PANCHSHEEL
China will hold commemorative events to mark the 70th anniversary of the Five Principles of Peaceful Coexistence — a foreign policy concept that was first articulated in an agreement with India in 1954.
The ceremony in Beijing will be chaired by Prime Minister Li Qiang. President Xi Jinping will deliver the keynote address.
The event has been given a forward-looking focus, with the theme of “From the Five Principles of Peaceful Coexistence to Building a Community with a Shared Future for Mankind”.
THE FIVE PRINCIPLES
The Panchsheel Agreement, formally known as The Agreement on Trade and Intercourse with Tibet Region, was signed on April 29, 1954.
The preamble of the Panchsheel Treaty lay down five guiding principles:
- Mutual respect for each other’s territorial integrity and sovereignty;
- Mutual non-aggression;
- Mutual non-interference;
- Equality and mutual benefit; and
- Peaceful co-existence.
THE PHILOSOPHICAL BASIS OF PANCHSHEEL
The word Panchsheel traces its origin to the Buddhist concept of Pañcaśīla, which describes the five moral vows of Buddhism:
Abstinence from:
- Murder,
- Theft,
- Sexual misconduct,
- Lying, and
- Intoxicants.
PANCHSHEEL & NON ALIGNMENT
- 29 countries of Asia and Africa took part in the Bandung Conference of April 1955, and signed a 10-point declaration that co-opted the Panchsheel.
- NAM was founded with the signing of the Brioni (Brijuni) Declaration on July 19, 1956 by Nehru, Egypt’s President Gamal Abdel Nasser, and Prime Minister Josip Broz Tito of Yugoslavia.
- The Brioni Islands are in the northern Adriatic Sea, and now a part of Croatia.
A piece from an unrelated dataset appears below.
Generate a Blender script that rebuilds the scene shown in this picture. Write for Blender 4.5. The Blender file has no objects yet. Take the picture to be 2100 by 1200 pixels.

- The first NAM Summit in Belgrade accepted Panchsheel as the “principled core” of the grouping.
CHINA’S FOREIGN POLICY TODAY
Panchsheel was visualised as an agreement that promoted peaceful coexistence between India and China, but its heart was ripped out by the India-China War of 1962.
- China has made claims over territories in the South China Sea, and has repeatedly engineered hostile situations with much smaller neighbours to its east and south-east.
- China’s relationship with the United States has been hostile, as it has mounted a trade and diplomatic challenge to American dominance in various parts of the world.
- Since 2020, India & China are engaged in a bitter border standoff in the Ladakh region. There is no solution to the situation despite multiple rounds of talks between the military leaders.